(Exercise task): From the first line of the listing below, retype each line up to and including the one with "SHZ = 1.898"; pictures stay out.

= = = = = = =

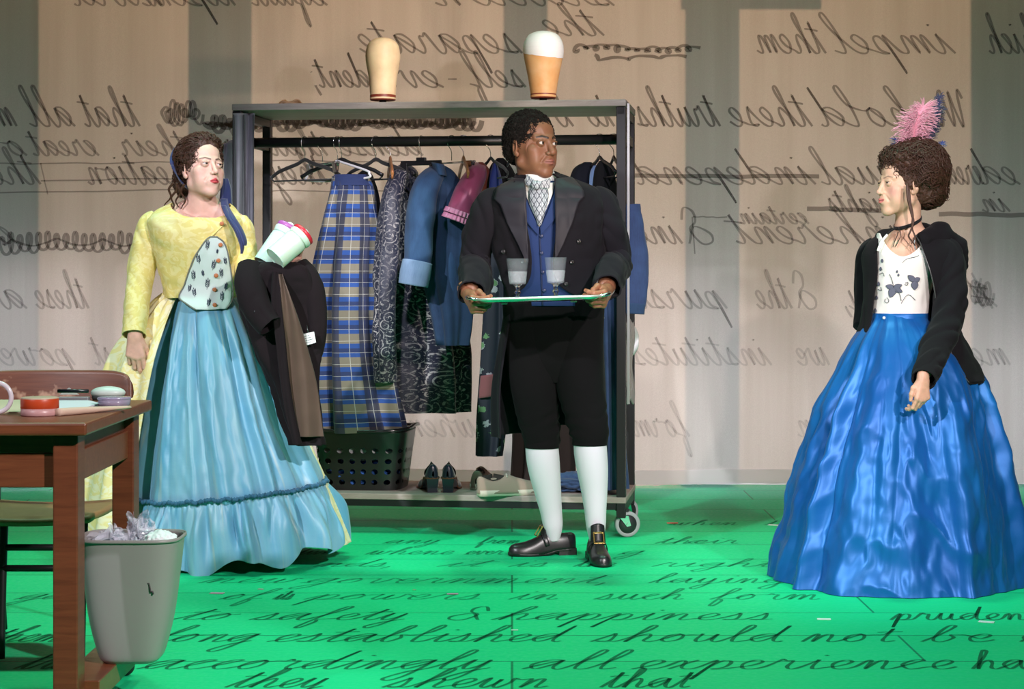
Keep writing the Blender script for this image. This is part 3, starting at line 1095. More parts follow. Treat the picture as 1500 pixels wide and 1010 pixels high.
def caster(parent, p, yaw, r=.056):
    R = rz(yaw)
    g = G().box(p + (0, 0, .118), (.05, .05, .012), R)
    g.tube([p + (0, 0, .088), p + (0, 0, .114)], .016, 16)
    o = part('caster_stem', g, BLACK_METAL, parent, flat=True)
    off = R @ np.array((.022, 0, 0))
    for sx in (-1, 1):
        g = G()
        n_ = R @ np.array((0, .019 * sx, 0))
        q = [R @ np.array(v) for v in ((-.022, 0, .094), (.022, 0, .094), (.034, 0, .050), (.016, 0, .046))]
        a_ = np.array([p + n_ + v for v in q]); b_ = a_ + R @ np.array((0, .003 * sx, 0))
        g.add(np.concatenate([a_, b_]), [[0, 1, 2, 3], [7, 6, 5, 4], [0, 4, 5, 1], [1, 5, 6, 2], [2, 6, 7, 3], [3, 7, 4, 0]])
        g.tube([p + off + n_ * .9 + (0, 0, r), p + off + n_ * 1.35 + (0, 0, r)], .008, 12)
        part('caster_fork', g, CHROME, parent, flat=True)
    g = G()
    Rw = R @ rot_axis((1, 0, 0), 90)
    g.lathe([(.012, -.013), (.040, -.013), (.041, -.010), (.041, .010), (.040, .013), (.012, .013)], p + off + (0, 0, r), 40, Rw, caps=(True, True))
    w_ = part('caster_wheel', g, plain('dark_wheel', (.02, .02, .022), .4), parent)
    g = G().lathe([(.040, -.012), (r - .004, -.015), (r, -.010), (r, .010), (r - .004, .015), (.040, .012)], p + off + (0, 0, r), 48, Rw)
    part('tyre', g, plain('grey_rubber', (.33, .33, .35), .55), w_)


for a, b, yw in ((.06, .05, 160), (RL - .02, .045, 12), (.06, RD - .05, 200), (RL - .05, RD - .05, 35)):
    caster(rack, RK(a, b, 0), yw)

# ------------------------------------------------------------------ what stands on the top shelf
SHZ = 1.898


def wig_head(loc, prof, label, tint, taped):
    t = thing('wig_head', label, 'wig block', loc, 'canvas wig blocks on the rack')
    part('stand', G().lathe([(.0, 0), (.034, 0), (.034, .007), (.016, .010), (.016, .022), (.0, .022)], loc, 32), BLACK_PLASTIC, t)
    m = NT('canvas_block')
    v = m.coord('Object', (1, 1, 1))
    c = m.mix(m.ramp(m.noise(v, 14, 4), (.35, 0.0), (.7, 1.0)), tint[0], tint[1])
    m.p(Base_Color=c, Roughness=.55, Subsurface_Weight=.1, Subsurface_Scale=.01)
    m.bump(m.noise(v, 240, 2), .12, .001)
    pr = spline(np.array(prof), 60)
    body = part('block', G().lathe(pr, np.asarray(loc) + (0, 0, .020), 64, caps=(True, True), sc=(1, 1.12)), m.mat, t)
    part('leather_band', G().lathe([(.0, .018), (prof[1][0] + .002, .018), (prof[1][0] + .0035, .022), (prof[1][0] + .0038, .040), (prof[1][0] + .002, .044)], loc, 64, sc=(1, 1.12)), plain('red_brown_leather', (.20, .035, .018), .5), t)
    if taped:
        g = G()
        for i in range(7):      # overlapping turns of white tape over the crown
            th = np.linspace(0, 2 * PI, 96, endpoint=False)
            rows = []
            for zz_ in np.linspace(0, 1, 5):
                z = .186 + i * .0165 + zz_ * .030 + (-.016 * np.cos(th + .9 + i * .25)) * (1 - i / 8) + .002 * vnoise(np.cos(th) * 4, np.sin(th) * 4, i)
                z = np.minimum(z, prof[-1][1] - .0006)
                r = np.interp(z, pr[:, 1], pr[:, 0]) + .0016 + .0004 * i * (zz_ > .2)
                rows.append(np.stack([r * np.cos(th), r * np.sin(th) * 1.12, z + .020], -1) + np.asarray(loc))
            g.grid(np.array(rows), wu=True)
        part('tape_wrap', g, cloth('white_tape', (.80, .77, .76), .55, .1, 500, .1, .04), t)
    return t


wig_head(RK((537 + 20 - 340) / 577 * RL, .12, SHZ), [(.0, .0), (.054, .0), (.057, .02), (.062, .09), (.075, .165), (.077, .205), (.068, .245), (.045, .268), (.018, .277), (.0, .278)],
         'plain cream canvas wig block with a red band, untaped', ((.74, .55, .33), (.62, .44, .26)), False)
wig_head(RK((794 - 340) / 577 * RL, .12, SHZ), [(.0, .0), (.053, .0), (.057, .02), (.068, .09), (.083, .165), (.088, .205), (.082, .245), (.060, .278), (.026, .292), (.0, .294)],
         'stained orange canvas wig block whose crown is wrapped in white tape', ((.66, .33, .12), (.72, .43, .21)), True)
g = G()
for i in range(5):
    a = np.linspace(0, 2 * PI, 40)
    c0 = RK(.22 + .02 * random.random(), .16, SHZ + .008 + .003 * i)
    g.tube(np.stack([c0[0] + .052 * np.cos(a) * (1 - .08 * i), c0[1] + .035 * np.sin(a), c0[2] + .006 * np.sin(3 * a + i)], -1), .0045, 6)
tag(part('straw_band', g, plain('straw', (.58, .40, .22), .7), origin=RK(.22, .16, SHZ)), 'small crumpled coil of tan straw lying on the rack top', 'straw band')

# ------------------------------------------------------------------ hangers
WOODEN = wood('hanger_wood', (.42, .18, .07), (.34, .13, .05), (30, 30, 3), .35)


def hook(g, top=0.0):
    a = np.linspace(-.35 * PI, PI, 16)
    # loops over the rod (radius .023, rod centre at the origin), runs down to the neck at z = -.085
    pts = [(.026 * math.cos(t), 0, .026 * math.sin(t)) for t in a]
    pts = [(-.026, 0, 0)] + [(-.022, 0, -.02), (-.004, 0, -.040), (0, 0, -.055), (0, 0, -.088)]
    arc = [(.026 * math.cos(t), 0, .026 * math.sin(t)) for t in np.linspace(-.1, PI, 14)]
    g.tube(np.array(arc + pts[1:]), .0018, 6)
    return g


def place(objs, a, yaw, b=ROD_B):
    R = RR @ rz(yaw)
    return R, RK(a, b, ROD_Z)


def hanger(kind, a, yaw, label, group=None):
    """hanger on the rod at distance a from the rack's end; local x runs along the rod, y across it"""
    R, t = place(None, a, yaw)
    o = thing('coat_hanger', label, 'hanger', t, group)
    part('hook', hook(G()).xf(R, t), STEEL, o)
    g = G()
    w = .21
    if kind in ('velvet', 'wood', 'plastic'):
        y = np.linspace(-w, w, 27)
        z = -.090 - .055 * (np.abs(y) / w) ** 1.25 - .010 * smooth(.75, 1, np.abs(y) / w) + .012 * np.exp(-(y / .03) ** 2)
        th_, hh = {'velvet': (.0035, .009), 'wood': (.007, .014), 'plastic': (.006, .009)}[kind]
        g.tube(np.stack([0 * y, y, z], -1), np.tile((hh, th_), (27, 1)), 10, flat=(0, 0, 1))
        m = {'velvet': plain('black_velvet', (.010, .010, .011), .9, Sheen_Weight=.3), 'wood': WOODEN, 'plastic': BLACK_PLASTIC}[kind]
        part('shoulders', g.xf(R, t), m, o)
        g = G().tube([(0, -w + .004, -.160), (0, -w + .02, -.172), (0, w - .02, -.172), (0, w - .004, -.160)], .004 if kind != 'wood' else .0055, 8)
        part('trouser_bar', g.xf(R, t), m, o)
    elif kind == 'white':
        pts = [(0, 0, -.085), (0, .19, -.135), (0, .21, -.150), (0, .20, -.168), (0, 0, -.176), (0, -.20, -.168), (0, -.21, -.150), (0, -.19, -.135), (0, 0, -.085)]
        g.tube(spline(np.array(pts), 60), .0055, 10)
        part('loop', g.xf(R, t), WHITE_PLASTIC, o)
    elif kind == 'clip':
        g.tube([(0, -.16, -.098), (0, .16, -.098)], .0045, 8)
        part('bar', g.xf(R, t), CLEAR_PLASTIC, o)
        for y in (-.13, .13):
            g = G()
            for s in (-1, 1):
                g.box((s * .007, y, -.118), (.004, .032, .050), rot_axis((0, 1, 0), s * 9))
            g.tube([(-.010, y, -.106), (.010, y, -.106)], .004, 8)
            part('clip', g.xf(R, t), CHROME, o, flat=True)
    elif kind == 'trouser':
        g.box((0, 0, -.098), (.016, .20, .022)); g.box((0, 0, -.082), (.020, .045, .018))
        part('bar', g.xf(R, t), BLACK_PLASTIC, o, flat=True, bevel=.003)
        for y in (-.085, .085):
            g = G().box((-.006, y, -.135), (.006, .034, .075)).box((.006, y, -.135), (.006, .034, .075))
            part('clip', g.xf(R, t), BLACK_PLASTIC, o, flat=True, bevel=.002)
    return o


APX = lambda px: (px - 352.0) / (905 - 352.0) * RL      # along the rod from a picture column
hanger('velvet', APX(436), 62, 'empty black velvet hanger nearest the grey draped end of the rack', )
hanger('clip', APX(462), 40, 'clear clip hanger with metal clips beside the white plastic hanger')
hanger('white', APX(484), 55, 'white plastic loop hanger just before the blue tartan skirt')
hanger('plastic', APX(490), 75, 'dark olive plastic hanger above the blue tartan skirt')
hanger('velvet', APX(540), 55, 'black velvet hanger between the tartan skirt and the scroll-patterned coat')
hanger('wood', APX(561), 14, 'wooden hanger seen end-on next to the scroll-patterned coat', 'wooden hangers on the rack')
hanger('trouser', APX(606), 76, 'black trouser hanger with two clips above the denim shirt')
hanger('clip', APX(650), 50, 'clear clip hanger above the denim shirt collar')
hanger('wood', APX(667), 15, 'wooden hanger with a white bar beside the pink satin sleeve', 'wooden hangers on the rack')
hanger('velvet', APX(706), 30, 'black velvet hanger carrying the pink satin bodice')
hanger('velvet', APX(735), 20, 'black velvet hanger of the jacket behind the man')
hanger('plastic', APX(861), 25, 'black plastic hanger above the pale blue garment')
hanger('plastic', APX(881), 15, 'black plastic hanger closest to the silver end post')

# ------------------------------------------------------------------ hanging clothes
def rows(data, Y, ry):
    """[(py, px_left, px_right)] -> loft stations at distance Y"""
    out = []
    for i, (py, a, b) in enumerate(data):
        p, q = P(a, py, Y), P(b, py, Y)
        r = ry[i] if isinstance(ry, (list, tuple)) else ry
        out.append((p[2], (p[0] + q[0]) / 2, Y, (q[0] - p[0]) / 2, r))
    return out


def folds(n, amp, z0, z1, seed=0.0, sharp=1.0):
    """vertical folds that grow from z0 down to z1"""
    def f(th, z):
        k = smooth(z0, z1, z)
        ph = vnoise(np.sin(th) * 1.3 + seed, np.cos(th) * 1.3, z * .5 + seed) * 2.0
        s = np.sin(th * n + ph + seed) + .45 * np.sin(th * (n * 1.7) + 2 * ph + seed * 2)
        s = np.sign(s) * np.abs(s) ** sharp
        return amp * (k * s + .25 * vnoise(th * n * .6 + seed, z * 6, seed))
    return f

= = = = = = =

(Exercise solution):
Keep writing the Blender script for this image. This is part 3, starting at line 1095. More parts follow. Treat the picture as 1500 pixels wide and 1010 pixels high.
def caster(parent, p, yaw, r=.056):
    R = rz(yaw)
    g = G().box(p + (0, 0, .118), (.05, .05, .012), R)
    g.tube([p + (0, 0, .088), p + (0, 0, .114)], .016, 16)
    o = part('caster_stem', g, BLACK_METAL, parent, flat=True)
    off = R @ np.array((.022, 0, 0))
    for sx in (-1, 1):
        g = G()
        n_ = R @ np.array((0, .019 * sx, 0))
        q = [R @ np.array(v) for v in ((-.022, 0, .094), (.022, 0, .094), (.034, 0, .050), (.016, 0, .046))]
        a_ = np.array([p + n_ + v for v in q]); b_ = a_ + R @ np.array((0, .003 * sx, 0))
        g.add(np.concatenate([a_, b_]), [[0, 1, 2, 3], [7, 6, 5, 4], [0, 4, 5, 1], [1, 5, 6, 2], [2, 6, 7, 3], [3, 7, 4, 0]])
        g.tube([p + off + n_ * .9 + (0, 0, r), p + off + n_ * 1.35 + (0, 0, r)], .008, 12)
        part('caster_fork', g, CHROME, parent, flat=True)
    g = G()
    Rw = R @ rot_axis((1, 0, 0), 90)
    g.lathe([(.012, -.013), (.040, -.013), (.041, -.010), (.041, .010), (.040, .013), (.012, .013)], p + off + (0, 0, r), 40, Rw, caps=(True, True))
    w_ = part('caster_wheel', g, plain('dark_wheel', (.02, .02, .022), .4), parent)
    g = G().lathe([(.040, -.012), (r - .004, -.015), (r, -.010), (r, .010), (r - .004, .015), (.040, .012)], p + off + (0, 0, r), 48, Rw)
    part('tyre', g, plain('grey_rubber', (.33, .33, .35), .55), w_)


for a, b, yw in ((.06, .05, 160), (RL - .02, .045, 12), (.06, RD - .05, 200), (RL - .05, RD - .05, 35)):
    caster(rack, RK(a, b, 0), yw)

# ------------------------------------------------------------------ what stands on the top shelf
SHZ = 1.898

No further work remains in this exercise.